◆ WHAT THIS TASK INVOLVES: Reproduce the data that follows in its entirety, character for character.

-*-*-

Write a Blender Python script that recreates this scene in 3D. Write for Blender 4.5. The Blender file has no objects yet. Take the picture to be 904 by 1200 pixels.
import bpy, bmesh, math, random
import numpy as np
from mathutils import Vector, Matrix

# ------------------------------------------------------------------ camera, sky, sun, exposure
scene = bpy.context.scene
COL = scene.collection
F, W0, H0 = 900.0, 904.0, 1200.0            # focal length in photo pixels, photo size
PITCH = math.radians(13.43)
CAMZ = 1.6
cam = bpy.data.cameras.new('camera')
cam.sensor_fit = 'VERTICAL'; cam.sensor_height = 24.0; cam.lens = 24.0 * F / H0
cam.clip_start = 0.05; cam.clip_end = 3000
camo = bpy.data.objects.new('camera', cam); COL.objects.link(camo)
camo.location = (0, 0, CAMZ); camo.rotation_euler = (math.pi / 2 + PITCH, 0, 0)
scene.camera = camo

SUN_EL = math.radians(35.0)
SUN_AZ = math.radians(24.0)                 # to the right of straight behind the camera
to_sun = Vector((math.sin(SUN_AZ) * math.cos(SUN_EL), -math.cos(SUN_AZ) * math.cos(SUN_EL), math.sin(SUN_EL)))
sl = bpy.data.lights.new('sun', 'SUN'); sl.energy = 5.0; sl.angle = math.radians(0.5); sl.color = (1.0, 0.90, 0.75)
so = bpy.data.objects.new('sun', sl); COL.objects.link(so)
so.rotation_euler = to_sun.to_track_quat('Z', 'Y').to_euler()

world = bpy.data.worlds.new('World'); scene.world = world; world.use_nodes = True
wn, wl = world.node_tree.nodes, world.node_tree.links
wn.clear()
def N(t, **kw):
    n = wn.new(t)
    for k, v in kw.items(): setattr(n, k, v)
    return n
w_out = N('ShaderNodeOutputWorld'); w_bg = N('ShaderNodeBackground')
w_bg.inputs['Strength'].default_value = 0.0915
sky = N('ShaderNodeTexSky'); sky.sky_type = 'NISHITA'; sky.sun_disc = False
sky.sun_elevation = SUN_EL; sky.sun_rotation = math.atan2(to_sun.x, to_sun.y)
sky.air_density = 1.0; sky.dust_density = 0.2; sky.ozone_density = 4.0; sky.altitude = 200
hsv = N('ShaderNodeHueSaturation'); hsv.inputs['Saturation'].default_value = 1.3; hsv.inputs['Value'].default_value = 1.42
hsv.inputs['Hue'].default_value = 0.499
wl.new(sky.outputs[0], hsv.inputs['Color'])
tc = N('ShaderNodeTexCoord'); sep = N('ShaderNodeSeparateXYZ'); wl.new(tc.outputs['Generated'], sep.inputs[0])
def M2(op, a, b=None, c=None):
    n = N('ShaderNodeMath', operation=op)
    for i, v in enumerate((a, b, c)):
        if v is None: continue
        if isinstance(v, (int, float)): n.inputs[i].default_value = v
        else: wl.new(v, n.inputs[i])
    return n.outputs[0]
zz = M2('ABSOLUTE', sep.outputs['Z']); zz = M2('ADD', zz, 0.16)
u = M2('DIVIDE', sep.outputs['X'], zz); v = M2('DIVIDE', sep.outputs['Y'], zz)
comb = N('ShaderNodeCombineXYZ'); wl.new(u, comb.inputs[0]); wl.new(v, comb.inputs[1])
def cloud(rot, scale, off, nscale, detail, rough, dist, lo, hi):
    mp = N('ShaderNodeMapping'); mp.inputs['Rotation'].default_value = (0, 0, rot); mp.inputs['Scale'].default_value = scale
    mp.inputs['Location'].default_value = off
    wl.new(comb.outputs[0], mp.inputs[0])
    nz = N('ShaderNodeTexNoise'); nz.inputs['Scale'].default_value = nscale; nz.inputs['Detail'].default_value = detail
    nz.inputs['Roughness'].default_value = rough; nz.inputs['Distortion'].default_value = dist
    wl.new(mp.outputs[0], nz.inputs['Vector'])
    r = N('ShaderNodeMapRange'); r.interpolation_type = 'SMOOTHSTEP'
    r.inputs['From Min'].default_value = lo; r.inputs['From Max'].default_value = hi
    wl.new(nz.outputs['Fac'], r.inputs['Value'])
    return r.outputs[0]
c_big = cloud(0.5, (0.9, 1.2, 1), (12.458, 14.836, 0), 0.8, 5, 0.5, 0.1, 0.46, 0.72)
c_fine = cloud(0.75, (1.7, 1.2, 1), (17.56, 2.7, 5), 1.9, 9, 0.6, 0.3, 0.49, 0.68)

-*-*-

◆ SOLUTION TO THIS EXERCISE:
Write a Blender Python script that recreates this scene in 3D. Write for Blender 4.5. The Blender file has no objects yet. Take the picture to be 904 by 1200 pixels.
import bpy, bmesh, math, random
import numpy as np
from mathutils import Vector, Matrix

# ------------------------------------------------------------------ camera, sky, sun, exposure
scene = bpy.context.scene
COL = scene.collection
F, W0, H0 = 900.0, 904.0, 1200.0            # focal length in photo pixels, photo size
PITCH = math.radians(13.43)
CAMZ = 1.6
cam = bpy.data.cameras.new('camera')
cam.sensor_fit = 'VERTICAL'; cam.sensor_height = 24.0; cam.lens = 24.0 * F / H0
cam.clip_start = 0.05; cam.clip_end = 3000
camo = bpy.data.objects.new('camera', cam); COL.objects.link(camo)
camo.location = (0, 0, CAMZ); camo.rotation_euler = (math.pi / 2 + PITCH, 0, 0)
scene.camera = camo

SUN_EL = math.radians(35.0)
SUN_AZ = math.radians(24.0)                 # to the right of straight behind the camera
to_sun = Vector((math.sin(SUN_AZ) * math.cos(SUN_EL), -math.cos(SUN_AZ) * math.cos(SUN_EL), math.sin(SUN_EL)))
sl = bpy.data.lights.new('sun', 'SUN'); sl.energy = 5.0; sl.angle = math.radians(0.5); sl.color = (1.0, 0.90, 0.75)
so = bpy.data.objects.new('sun', sl); COL.objects.link(so)
so.rotation_euler = to_sun.to_track_quat('Z', 'Y').to_euler()

world = bpy.data.worlds.new('World'); scene.world = world; world.use_nodes = True
wn, wl = world.node_tree.nodes, world.node_tree.links
wn.clear()
def N(t, **kw):
    n = wn.new(t)
    for k, v in kw.items(): setattr(n, k, v)
    return n
w_out = N('ShaderNodeOutputWorld'); w_bg = N('ShaderNodeBackground')
w_bg.inputs['Strength'].default_value = 0.0915
sky = N('ShaderNodeTexSky'); sky.sky_type = 'NISHITA'; sky.sun_disc = False
sky.sun_elevation = SUN_EL; sky.sun_rotation = math.atan2(to_sun.x, to_sun.y)
sky.air_density = 1.0; sky.dust_density = 0.2; sky.ozone_density = 4.0; sky.altitude = 200
hsv = N('ShaderNodeHueSaturation'); hsv.inputs['Saturation'].default_value = 1.3; hsv.inputs['Value'].default_value = 1.42
hsv.inputs['Hue'].default_value = 0.499
wl.new(sky.outputs[0], hsv.inputs['Color'])
tc = N('ShaderNodeTexCoord'); sep = N('ShaderNodeSeparateXYZ'); wl.new(tc.outputs['Generated'], sep.inputs[0])
def M2(op, a, b=None, c=None):
    n = N('ShaderNodeMath', operation=op)
    for i, v in enumerate((a, b, c)):
        if v is None: continue
        if isinstance(v, (int, float)): n.inputs[i].default_value = v
        else: wl.new(v, n.inputs[i])
    return n.outputs[0]
zz = M2('ABSOLUTE', sep.outputs['Z']); zz = M2('ADD', zz, 0.16)
u = M2('DIVIDE', sep.outputs['X'], zz); v = M2('DIVIDE', sep.outputs['Y'], zz)
comb = N('ShaderNodeCombineXYZ'); wl.new(u, comb.inputs[0]); wl.new(v, comb.inputs[1])
def cloud(rot, scale, off, nscale, detail, rough, dist, lo, hi):
    mp = N('ShaderNodeMapping'); mp.inputs['Rotation'].default_value = (0, 0, rot); mp.inputs['Scale'].default_value = scale
    mp.inputs['Location'].default_value = off
    wl.new(comb.outputs[0], mp.inputs[0])
    nz = N('ShaderNodeTexNoise'); nz.inputs['Scale'].default_value = nscale; nz.inputs['Detail'].default_value = detail
    nz.inputs['Roughness'].default_value = rough; nz.inputs['Distortion'].default_value = dist
    wl.new(mp.outputs[0], nz.inputs['Vector'])
    r = N('ShaderNodeMapRange'); r.interpolation_type = 'SMOOTHSTEP'
    r.inputs['From Min'].default_value = lo; r.inputs['From Max'].default_value = hi
    wl.new(nz.outputs['Fac'], r.inputs['Value'])
    return r.outputs[0]
c_big = cloud(0.5, (0.9, 1.2, 1), (12.458, 14.836, 0), 0.8, 5, 0.5, 0.1, 0.46, 0.72)
c_fine = cloud(0.75, (1.7, 1.2, 1), (17.56, 2.7, 5), 1.9, 9, 0.6, 0.3, 0.49, 0.68)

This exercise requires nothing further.